2) It is hence unsurprising that in a country with far less of a safety net than peer countries of similar wealth and cultural heritage, education would be one of the few universal guarantees. We guarantee public education to rich and poor. We guarantee it to the disabled. We guarantee it to teenagers in jail, apparently. (This was news to me, but she's an NPR reporter focused on education, so I presume she's looked into this.) We might not guarantee everyone a great education, but it's the one service we guarantee in some form.

This is part of why schools are the main anti-hunger program in the country. We feed poor kids...via school. We might not feed them anything terribly healthy, but this is how we feed them.

She makes the interesting point that the commitment runs so deep that even profoundly disabled kids who will never gain the ability to communicate much are still guaranteed special education. I confess that I had often privately thought that this was a bit much, a well-meaning but inefficient way of meeting needs that aren't really amenable to school intervention. I've known a few kids in that situation, I understand why it's done, I even feel good for them. But part of me always wondered if it's really necessary to address their needs this way instead of some other route.

But Kamenetz makes the interesting point that this is a marker of our dedication to this universal guarantee. If we didn't go there, if we eroded the guarantee for them, we could erode it for more people. And soon we'd erode it for people who have needs that really are best met via school. I can respect that point.

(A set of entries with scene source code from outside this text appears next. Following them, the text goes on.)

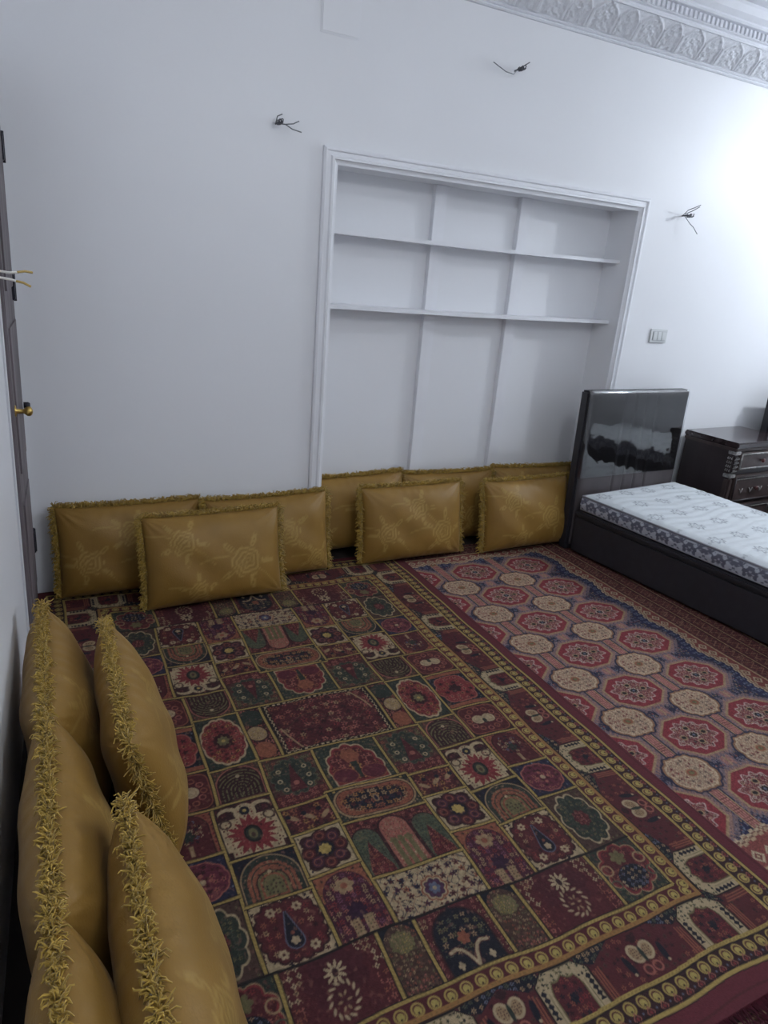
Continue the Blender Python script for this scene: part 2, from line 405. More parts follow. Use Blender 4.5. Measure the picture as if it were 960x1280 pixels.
class Cell:
    AA = .0022
    def __init__(s, P, idx, p, q):
        s.P, s.i, s.p, s.q = P, idx, p[idx], q[idx]
        s.c = P.C[idx]
    def done(s): s.P.C[s.i] = s.c
    def fill(s, col): s.c = np.tile(rl(col), (len(s.i), 1)); return s
    def on(s, d, col, m=None):
        cov = np.clip(.5 - d / s.AA, 0, 1)
        if m is not None: cov = cov * m
        s.c = s.c * (1 - cov[:, None]) + rl(col) * cov[:, None]; return s
    def line(s, d, w, col, m=None): return s.on(np.abs(d) - w / 2, col, m)
    def circ(s, x, y, r): return np.hypot(s.p - x, s.q - y) - r
    def ell(s, x, y, a, b, rot=0.0):
        c, n = math.cos(rot), math.sin(rot); u = (s.p - x) * c + (s.q - y) * n; w = -(s.p - x) * n + (s.q - y) * c
        return (np.hypot(u / a, w / b) - 1) * min(a, b)
    def rect(s, x, y, a, b): return np.maximum(np.abs(s.p - x) - a, np.abs(s.q - y) - b)
    def rrect(s, a, b, r):
        u = np.abs(s.p) - a + r; w = np.abs(s.q) - b + r
        return np.hypot(np.maximum(u, 0), np.maximum(w, 0)) + np.minimum(np.maximum(u, w), 0) - r
    def arch(s, x, y, w, base):          # round top towards -q
        return np.maximum(np.where(s.q < y, np.hypot(s.p - x, s.q - y), np.abs(s.p - x)) - w, s.q - base)
    def lobed(s, x, y, a, b, n, amp):
        th = np.arctan2((s.q - y) / b, (s.p - x) / a); r = np.hypot((s.p - x) / a, (s.q - y) / b)
        return (r - 1 + amp * (1 - np.abs(np.cos(n * th / 2)))) * min(a, b)
    def slobed(s, x, y, a, b, n, amp, k=3.2):
        th = np.arctan2((s.q - y) / b, (s.p - x) / a); r = (np.abs((s.p - x) / a) ** k + np.abs((s.q - y) / b) ** k) ** (1 / k)
        return (r - 1 + amp * (1 - np.abs(np.cos(n * th / 2)))) * min(a, b)
    def flowers(s, sp, size, cols, seed=0, m=None, petals=5, keep=1.0):
        ix, iy = np.floor(s.p / sp), np.floor(s.q / sp)
        jx, jy = (ix + .5 + .4 * (H(ix, iy, seed) - .5)) * sp, (iy + .5 + .4 * (H(ix, iy, seed + 1) - .5)) * sp
        dx, dy = s.p - jx, s.q - jy; r = np.hypot(dx, dy); th = np.arctan2(dy, dx)
        d = r - size * (.72 + .28 * np.cos(petals * th)); k = H(ix, iy, seed + 2); on = (H(ix, iy, seed + 3) < keep) * 1.0
        if m is not None: on = on * m
        for j, c in enumerate(cols):
            s.on(d, c, on * ((k >= j / len(cols)) & (k < (j + 1) / len(cols))))
        s.on(r - size * .3, DBUR, on)
        return s
    def vine(s, f, amp, col, m=None, ph=0.0):
        w = np.sin(s.p * f + 1.7 * np.sin(s.q * f * .8 + ph)) * np.sin(s.q * f + 1.7 * np.sin(s.p * f * .7 + ph * 2))
        return s.on((np.abs(w - .15) - amp) / f, col, m)
def ins(d, e=0.0): return (d < e) * 1.0

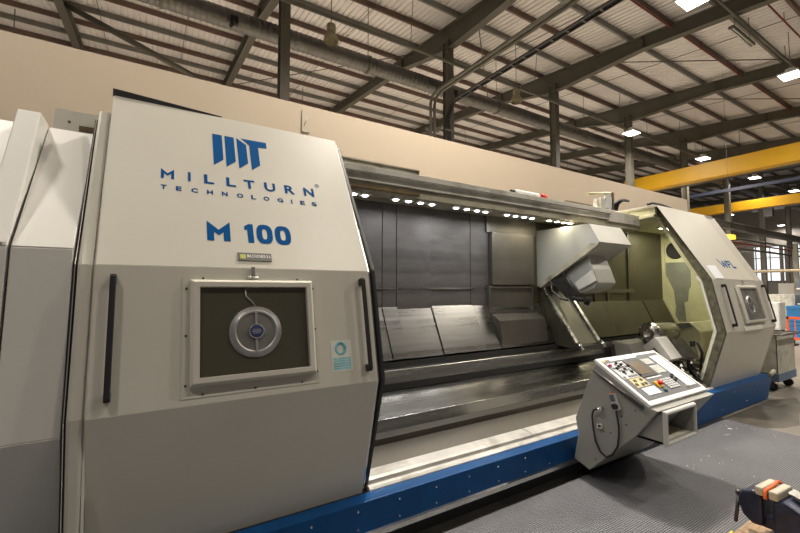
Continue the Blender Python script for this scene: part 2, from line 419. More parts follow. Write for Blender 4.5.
# spiral duct
prof = []
xx = -8.0
while xx < 60:
    prof += [(xx, .262), (xx+.10, .262), (xx+.115, .272), (xx+.135, .272)]; xx += .15
t = thing('spiral_duct', 'long galvanised spiral air duct running under the roof behind the columns', 'duct', (20, 11.75, 9.2))
MB().lathe((0, 11.75, 9.27), (1, 0, 0), prof, 20).build('tube', M['duct'], t)
for q in range(-6, 58, 6):
    MB().lathe((q, 11.75, 9.27), (1, 0, 0), [(0, .262), (0, .29), (.06, .29), (.06, .262)], 24).cyl((q+.03, 11.75, 9.55), (q+.03, 11.75, roofz(11.75)-.02), .012, seg=6).build('hanger', M['pipe'], t)
for q in (1.75, 9.55):
    MB().box(q-.1, q+.1, 11.40, 11.52, 8.98, 9.2).cyl((q, 11.42, 9.02), (q-.12, 11.2, 8.75), .05, seg=10).build('nozzle', M['dark'], t)
# conduits crossing towards the viewer
t = thing('cable_tray', 'dark ladder tray of cables crossing the roof space and dropping down a column', 'cable tray', (8.65, 6, 8.15))
m_ = MB()
for dx in (-.09, .09): m_.box(8.65+dx-.012, 8.65+dx+.012, -3, 10.7, 8.12, 8.18)
yy = -3
while yy < 10.7: m_.box(8.56, 8.74, yy, yy+.05, 8.13, 8.15); yy += .45
m_.build('ladder', M['dark_steel'], t)
for q in range(4):
    dx = -.05+.033*q
    MB().tube([(8.65+dx, -3, 8.18), (8.65+dx, 10.2, 8.18), (8.65+dx, 10.55, 8.05), (8.65+dx*1.5-.05, 10.72, 7.6), (8.7+dx*2, 10.74, 6.8), (8.66+dx, 10.76, 5.5), (8.7+dx, 10.76, 1)], .022, 6).build('cable', M['cable'], t)
for zz in (5.6, 6.4, 7.2): MB().box(8.5, 8.9, 10.7, 10.8, zz, zz+.05).build('clamp', M['pipe'], t)
t = thing('conduit_run', 'pair of bent steel conduits crossing the roof space and dropping behind the wall', 'conduit', (7.95, 6, 8.15))
for dx in (0, -.16):
    MB().tube([(7.95+dx, -3, 8.2), (7.95+dx, 10.2, 8.2), (7.95+dx, 10.5, 8.12), (7.95+dx, 10.6, 7.9), (7.95+dx, 10.6, 2)], .05, 8).build('conduit', M['pipe'], t)
MB().box(7.6, 8.15, 10.62, 10.66, 7.0, 7.06).box(7.6, 8.15, 10.62, 10.66, 6.2, 6.26).build('bracket', M['pipe'], t)

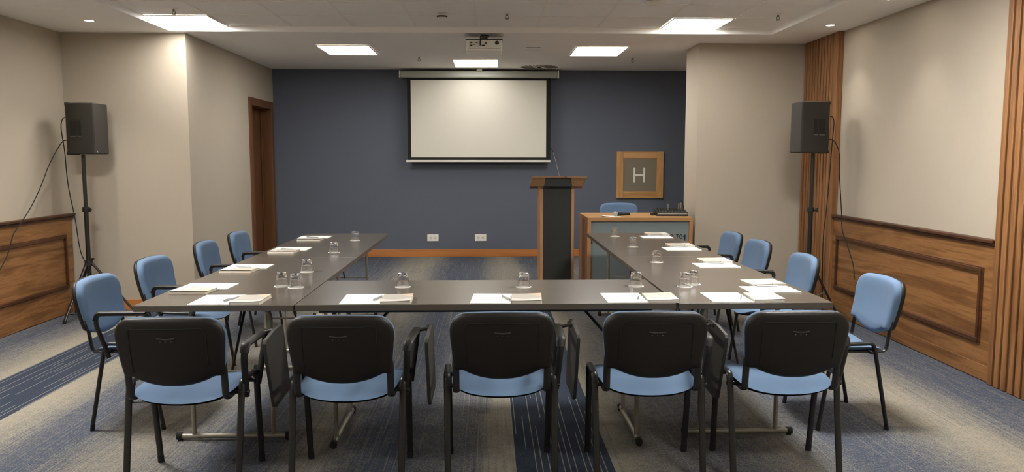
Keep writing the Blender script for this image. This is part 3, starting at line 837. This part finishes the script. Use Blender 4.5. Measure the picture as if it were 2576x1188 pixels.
# mixer, microphone, paper on the desk
mx = empty('audio_mixer', (1.865, 8.0, DT), R(-3)); tag(mx, 'black audio mixer with knobs at the right end of the desk', 'audio mixer')
MB().prism([(-.12, .010), (-.12, .038), (.09, .068), (.125, .062), (.125, .010)], -.155, .155, 'X').build('mixer_body', M['black'], mx, .004)
MB().box(-.16, .16, -.118, .12, 0, .012).build('bottom_plate', M['blackm'], mx, .002)
d = MB()
for i in range(9):
    for j in range(4):
        x = -.128 + i * .032; y = -.075 + j * .04; z = .038 + (y + .12) * .143
        d.cyl((x, y), .0052, z - .002, z + .007, n=8)
d.build('knobs', M['blackm'], mx)
d = MB()
for i in range(8):
    x = -.128 + i * .032; d.box(x - .004, x + .004, -.106, -.096, .0405, .046)
d.build('faders', M['letter'], mx)
MB().box(-.15, .15, -.1215, -.1195, .02, .026).build('front_label_strip', M['knob'], mx)
for x, h in ((-.01, .05), (.098, .055), (.118, .062)):
    MB().cyl((x, .085), .009, .066, .066 + h, n=12).build('jack_plug', M['chrome'], mx)
MB().tube(spline([(.118, .085, .126), (.125, .09, .15), (.145, .10, .12), (.158, .10, .05), (.165, .09, .006), (.10, .14, .006)]), .0035, n=6).build('plug_cable', M['rubber'], mx)
MB().box(-.20, -.162, -.03, .04, 0, .024).build('power_adapter', M['rubber'], mx, .004)
mc = empty('handheld_microphone', (1.372, 7.9, DT), R(-75)); tag(mc, 'handheld microphone with silver grille lying on the desk', 'microphone')
MB().cyl((0, .022), .019, -.075, .06, 'Y', 18, .013).build('mic_body', M['blackm'], mc, smooth=50)
v = MB().lathe([(.0, -.026), (.015, -.022), (.024, -.010), (.026, 0), (.024, .012), (.015, .022), (0, .026)], n=20)
o = v.build('mic_grille', M['case'], mc, smooth=80); o.location = (0, -.098, .026)
o.rotation_euler = (PI / 2, 0, 0)
pp = MB(); 
vv = []; ff = []
for k in range(9):
    u = k / 8; x = -.09 + .18 * u; z = .001 + .022 * max(0, .45 - u) ** 1.3
    vv += [(x, -.06, z), (x, .06, z), (x, -.06, z + .001), (x, .06, z + .001)]
for k in range(8):
    a = 4 * k; ff += [(a, a + 1, a + 5, a + 4), (a + 2, a + 6, a + 7, a + 3), (a, a + 4, a + 6, a + 2), (a + 1, a + 3, a + 7, a + 5)]
ff += [(0, 2, 3, 1), (32, 33, 35, 34)]
pp.add(vv, ff); o = pp.build('folded_paper', M['paper']); o.location = (1.23, 7.86, DT); o.rotation_euler = (0, 0, R(8)); tag(o, 'white curled sheet of paper beside the microphone on the desk', 'paper')

# lectern
LY = 7.80; lc = empty('lectern', (.685, LY, ZP)); tag(lc, 'tall lectern with black front panel, wooden sides and slanted tray', 'lectern')
T = Matrix.Translation((-.685, -LY, -ZP))
def kx(px): return None
MB().box(.545, .823, LY - .005, LY + .012, ZP, 1.245, T).build('front_panel', M['lect'], lc, .002)
for a, b in ((.510, .545), (.823, .852)): MB().box(a, b, LY, LY + .36, ZP, 1.17, T).build('side_panel', M['oakz'], lc, .003)
MB().box(.545, .823, LY + .10, LY + .36, ZP + .08, ZP + .10, T).box(.545, .823, LY + .05, LY + .36, .80, .82, T).build('shelf', M['oak'], lc, .002)
# tray: slopes down to the speaker, splayed apron below its front edge
d = MB()
f0, f1 = LY - .10, LY + .34
v = [(.424, f0, 1.262), (.966, f0, 1.262), (.966, f1, 1.14), (.424, f1, 1.14), (.424, f0, 1.246), (.966, f0, 1.246), (.966, f1, 1.124), (.424, f1, 1.124)]
d.add(v, [(0, 1, 2, 3), (7, 6, 5, 4), (0, 4, 5, 1), (1, 5, 6, 2), (2, 6, 7, 3), (3, 7, 4, 0)], T); d.build('tray', M['lectwood'], lc, .002)
for (xa, xb, xc, xd) in ((.430, .560, .404, .545), (.810, .960, .823, .925)):
    v = [(xa, f0 + .01, 1.246), (xb, f0 + .01, 1.246), (xd, f0 + .03, 1.162), (xc, f0 + .03, 1.162), (xa, f0 + .03, 1.246), (xb, f0 + .03, 1.246), (xd, f0 + .05, 1.162), (xc, f0 + .05, 1.162)]
    MB().add(v, [(0, 1, 2, 3), (7, 6, 5, 4), (0, 4, 5, 1), (1, 5, 6, 2), (2, 6, 7, 3), (3, 7, 4, 0)], T).build('apron', M['lectwood'], lc, .002)
MB().box(.545, .823, f0 + .028, LY, 1.16, 1.246, T).build('apron_panel', M['lect'], lc, .002)
gm = empty('gooseneck_microphone', (.700, LY - .04, 1.2475)); tag(gm, 'thin gooseneck microphone standing on the lectern tray', 'microphone')
MB().cyl((0, 0), .016, .0, .016, n=16).build('base', M['blackm'], gm)
MB().tube(spline([(0, 0, .01), (-.022, 0, .09), (-.042, 0, .17), (-.066, 0, .25)]), .0032, n=8).build('gooseneck', M['chrome'], gm)
MB().tube([(-.065, 0, .246), (-.078, 0, .292)], .006, n=10).build('capsule', M['blackm'], gm)
MB().tube(spline([(.0, 0, .006), (.03, -.035, .012), (.06, -.07, .006), (.09, -.074, -.03), (.12, -.074, -.09)]), .002, n=6).build('cable', M['rubber'], gm)

# ------------------------------------------------------------------ loudspeakers on tripods
def make_speaker():
    r = empty('loudspeaker')
    # local: front faces +X, widest at the front; origin at the bottom socket
    H = .455
    pl = [(.125, -.140), (.125, .140), (.02, .140), (-.125, .092), (-.135, .08), (-.135, -.08), (-.125, -.092), (.02, -.140)]
    MB().prism(pl, 0.006, H - .004, 'Z').build('cabinet', M['speaker'], r, .008)
    MB().prism([(.124, -.132), (.128, -.132), (.140, -.09), (.144, 0), (.140, .09), (.128, .132), (.124, .132)], .012, H - .010, 'Z').build('grille', M['grille'], r, .003)
    MB().box(-.14, -.10, -.085, .085, .0, .03).box(-.14, -.10, -.085, .085, H - .03, H).build('corner_bumper', M['rubber'], r, .006)
    for sy in (-1, 1):
        # grip recess set in each flank
        ang = math.atan2(.048, .145) * sy
        T = Matrix.Translation((-.035, sy * .1222, 0)) @ Matrix.Rotation(ang, 4, 'Z')
        m_ = MB(); y0, y1 = sorted((sy * -.001, sy * .0015))
        m_.box(-.060, .004, y0, y1, .165, .300, T); m_.box(.015, .056, y0, y1, .165, .300, T)
        m_.build('handle_recess', M['deep'], r)
        y0, y1 = sorted((0, sy * .004)); m_ = MB(); m_.box(-.058, .002, y0, y1, .158, .165, T); m_.box(.017, .054, y0, y1, .158, .165, T); m_.build('handle_lip', M['metalgrey'], r)
    MB().box(.134, .1372, -.118, -.106, .022, .036).build('badge', M['case'], r)
    MB().box(-.142, -.134, -.06, .06, .10, .36).build('connector_plate', M['blackm'], r)
    MB().tube([(-.14, .0, .33), (-.165, 0, .33)], .008, n=10).tube([(-.14, .0, .125), (-.16, 0, .125)], .008, n=10).build('plugs', M['case'], r)
    return r
def make_stand(px, py, top, feet, hub=.50):
    r = empty('speaker_stand', (px, py, 0))
    MB().tube([(0, 0, .16), (0, 0, .98)], .0195, n=16).build('lower_tube', M['blackm'], r, smooth=60)
    MB().tube([(0, 0, .97), (0, 0, top)], .0165, n=16).build('pole', M['blackm'], r, smooth=60)
    cl = MB().cyl((0, 0), .030, .955, 1.0, n=16).build('collar', M['black'], r, .003)
    MB().tube([(.02, -.01, .975), (.055, -.02, .975)], .010, n=10).tube([(.05, -.02, .955), (.05, -.02, .995)], .006, n=8).build('knob', M['black'], cl)
    hb = MB().cyl((0, 0), .034, hub - .03, hub + .02, n=16).build('hub', M['black'], r, .003)
    MB().tube([(.03, -.01, hub + .03), (.055, -.02, hub + .035)], .010, n=10).build('knob', M['black'], hb)
    MB().cyl((0, 0), .026, .15, .19, n=16).build('lower_hub', M['black'], r, .003)
    for fx, fy in feet:
        u = Vector((fx, fy, 0)); n_ = u.normalized(); w_ = Vector((-n_.y, n_.x, 0))
        lg = MB().tube([n_ * .03 + Vector((0, 0, hub - .01)), u + Vector((0, 0, .014))], .015, .010, n=10, side=w_).build('leg', M['blackm'], r, smooth=60)
        MB().tube([u * .985 + Vector((0, 0, .028)), u + Vector((0, 0, .0))], .017, .012, n=10, side=w_).build('rubber_foot', M['rubber'], lg)
        mid = n_ * .03 + Vector((0, 0, hub - .01)); mid = mid.lerp(u, .52)
        MB().tube([n_ * .02 + Vector((0, 0, .17)), mid], .007, .005, n=8, side=w_).build('brace', M['blackm'], r)
    return r
PLx, PLy = -3.60, 7.13
st = make_stand(PLx, PLy, 1.466, [(-.085, -.30), (.40, .03), (-.235, .20)]); tag(st, 'black tripod stand under the left loudspeaker, by the wainscot end', 'speaker stand', 'tripod speaker stands')
PRx, PRy = 2.885, 6.95
st2 = make_stand(PRx, PRy, 1.482, [(.275, -.02), (-.15, .25), (-.13, -.26)]); tag(st2, 'black tripod stand under the right loudspeaker, before the slats', 'speaker stand', 'tripod speaker stands')
s1 = make_speaker(); s1.location = (PLx + .04, PLy, 1.462); s1.rotation_euler = (0, 0, R(2)); tag(s1, 'black loudspeaker on the left tripod, facing across the room', 'loudspeaker', 'loudspeakers on tripods')
s2 = copy_tree(s1); s2.location = (PRx - .03, PRy, 1.478); s2.rotation_euler = (0, 0, R(178)); tag(s2, 'black loudspeaker on the right tripod, before the slat panelling', 'loudspeaker', 'loudspeakers on tripods')

def cable(pts, label, r_=.0042):
    o = MB().tube(spline(pts, 8), r_, n=8).build('speaker_cable', M['rubber'], None, smooth=60); tag(o, label, 'cable', 'cables of the loudspeakers'); return o
lx = PLx - .125
cable([(lx, PLy, 1.792), (lx - .03, PLy - .01, 1.78), (lx - .045, PLy - .02, 1.70), (lx - .02, PLy - .03, 1.50), (lx + .0, PLy - .04, 1.2), (lx + .05, PLy - .05, .9), (lx + .09, PLy - .06, .6), (lx + .16, PLy - .05, .40), (lx + .14, PLy + .02, .05), (lx + .1, PLy + .06, .006), (lx - .12, PLy + .10, .006)],
      'thin black cable dropping beside the left tripod pole')
cable([(lx, PLy, 1.587), (lx - .03, PLy - .02, 1.585), (lx - .05, PLy - .08, 1.52), (lx - .075, PLy - .2, 1.36), (lx - .09, PLy - .3, 1.2), (lx - .12, PLy - .42, 1.02), (lx - .135, PLy - .60, .86), (lx - .14, PLy - .66, .80), (lx - .142, PLy - .74, .66), (lx - .142, PLy - .84, .56), (lx - .142, PLy - .90, .52)],
      'black cable hanging from the left loudspeaker across the wainscot')
rx = PRx + .135
cable([(rx, PRy, 1.808), (rx + .03, PRy, 1.80), (rx + .045, PRy, 1.74), (rx + .035, PRy, 1.55), (rx + .02, PRy - .01, 1.3), (rx + .0, PRy - .02, 1.0), (rx - .02, PRy - .02, .7), (rx + .02, PRy + .05, .3), (rx + .06, PRy + .1, .006), (rx + .1, PRy + .02, .006)],
      'black cable dropping beside the right tripod pole')
cable([(rx, PRy, 1.603), (rx + .03, PRy - .01, 1.60), (rx + .06, PRy - .03, 1.56), (rx + .085, PRy - .05, 1.46), (rx + .09, PRy - .05, 1.3), (rx + .105, PRy - .06, 1.1), (rx + .115, PRy - .07, .95), (rx + .115, PRy - .10, .80), (rx + .125, PRy - .2, .66), (rx + .13, PRy - .3, .52), (rx + .12, PRy - .36, .40)],
      'black cable hanging from the right loudspeaker over the wainscot')

# ------------------------------------------------------------------ camera, world, view
cam = bpy.data.cameras.new('camera'); co_ = bpy.data.objects.new('camera', cam); COL.objects.link(co_)
cam.sensor_fit = 'HORIZONTAL'; cam.sensor_width = 36; cam.lens = 1977 / 2576 * 36; cam.clip_start = .05
th, ps, ro = .0979, .0298, .0006
F = Vector((math.sin(ps) * math.cos(th), math.cos(ps) * math.cos(th), -math.sin(th)))
Rt = Vector((math.cos(ps), -math.sin(ps), 0)); U = Rt.cross(F)
R2 = Rt * math.cos(ro) + U * math.sin(ro); U2 = U * math.cos(ro) - Rt * math.sin(ro)
mw = Matrix.Identity(4)
for i in range(3): mw[i][0] = R2[i]; mw[i][1] = U2[i]; mw[i][2] = -F[i]
mw.translation = Vector((0, 0, 1.43)); co_.matrix_world = mw
S = bpy.context.scene; S.camera = co_
w = bpy.data.worlds.new('world'); S.world = w; w.use_nodes = True
w.node_tree.nodes['Background'].inputs[0].default_value = (.02, .02, .02, 1)
w.node_tree.nodes['Background'].inputs[1].default_value = .1
vs = S.view_settings; vs.view_transform = 'Standard'; vs.look = 'None'; vs.gamma = 1; vs.use_curve_mapping = False
vs.exposure = 2.02
S.cycles.max_bounces = 14; S.cycles.diffuse_bounces = 12; S.cycles.glossy_bounces = 4; S.cycles.transmission_bounces = 8
S.cycles.caustics_reflective = False; S.cycles.caustics_refractive = True; S.cycles.sample_clamp_indirect = 4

It's strange that an anti-intellectual country like ours would be so committed to schools. Indeed, maybe having an anti-intellectual culture value schools in all the wrong ways just exacerbates our educational problems. But value them we do.

3) Until March of 2020. And then we shut them down. And now we see so many problems. Because we shut down something we've never fully backed away from previously. That has a lot of deep implications beyond the immediate, narrow questions of whether Learning Objectives 2b and 2c on Official Checklist B612 were met. There's always a way to check a box and pretend that you did so honestly.

But walking away from one of your few (supposedly) ironclad commitments? That does something to a culture. That sort of thing can shut down a whole bunch of non-obvious circuits. The conservative in me thinks we flipped a switch on things we never understood and don't really know how to reboot. A progressive optimist would say "Oh, just fund these programs that are Recommended By Experts. It's Best Practice." But I don't think societies are that simple.

1 comment:

Ken Deuel said...

"It's strange that an anti-intellectual country like ours would be so committed to schools"

If you want to give the WASPS credit for one thing, it's probably this. The protestant tradition of actually reading the bible (rather than be told what it says like we catholics) led to pretty widespread adult literacy (among the white population) by the time of the Civil War. Then the Progressive Era put WASP social engineering on steroids and led to just about everyone (younger than a teenager) being enrolled in some sort of school by the middle of the 20th century. 1950s & 1960s suburbanization solidified this trend and made it pretty 'sticky' sociologically.